Singh and others pointed to vacancies in the top positions at the South and Central Asia Bureau, among other open diplomatic jobs. Meanwhile, an expanded military plan for Afghanistan appears to be going forward separately.

“We’re adding troops, but we’re doing nothing to advance the diplomatic or political steps necessary to find a solution,” Singh said. “This is not just baffling. It’s the height of irresponsibility.”

The office was created during the first year of the Obama administration in 2009 as a perch for Holbrooke, a blustery and talented diplomat who was one of several special envoys named by Secretary of State Hillary Clinton.

Holbrooke had argued that the U.S. relationship with nuclear-armed Pakistan needed an overhaul and that the porous border with Afghanistan and the presence of U.S. forces there necessitated a cohesive strategy for both countries.

In her State Department memoir “Hard Choices,” Clinton wrote that the difficult portfolio “seemed in need of his outsized talents and personality.”

Holbrooke set about recruiting “the best minds he could find from inside and outside of government,” she wrote, including academics, development experts, diplomats and specialists from other federal agencies.

Holbrooke died suddenly in December 2010, after suffering a torn aorta during a meeting with Clinton in her State Department office.

On Friday afternoon, the small suite of offices housing the special representative looked normal. Two young men sat at desks in the anteroom, a television set was turned to news and no moving boxes were in sight.

One of the men said the acting director, Laurel Miller, was unavailable to talk to a reporter. Miller did not return a phone call to her office later in the afternoon.

James L. Dobbins, a veteran diplomat who ran the SRAP office from 2013 to 2014, said the Obama administration had begun plans to shutter the office after the 2016 presidential election, when the incoming Trump administration indicated it planned to do away with the SRAP and other adjunct special envoys.

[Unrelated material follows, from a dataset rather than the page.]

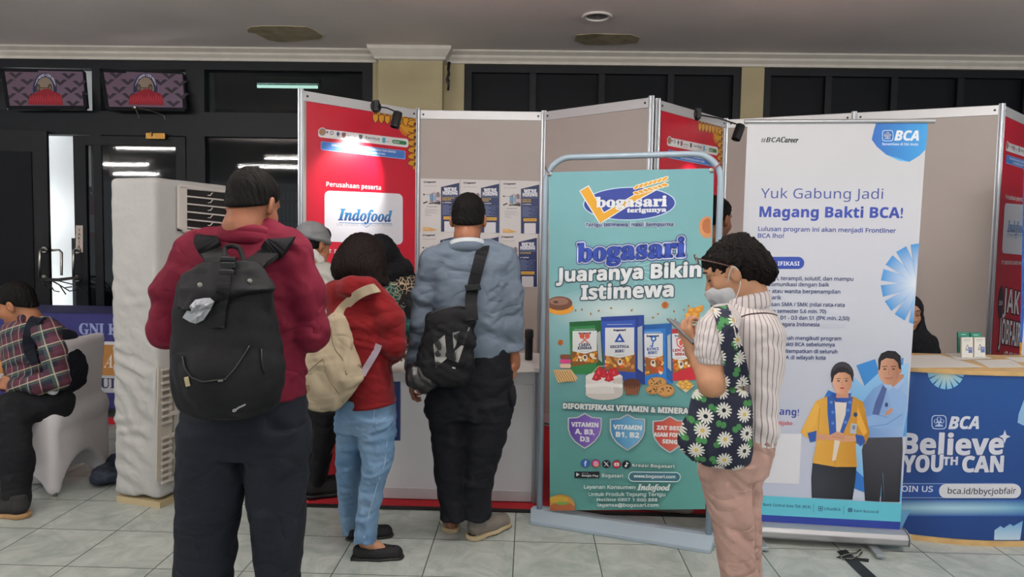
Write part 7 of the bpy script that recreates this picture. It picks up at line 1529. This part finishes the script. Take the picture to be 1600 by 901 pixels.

That decision was later put on hold, but Dobbins said it was no surprise that the office would eventually close.

“It’s absolutely normal for any new administration to do away with ad hoc special arrangements the previous administration had, and then do their own,” said Dobbins, a senior analyst at Rand Corp.

He added, however, that “every administration says it wants to do away with special envoys, and they end up having 30 of them by the time they’re through.”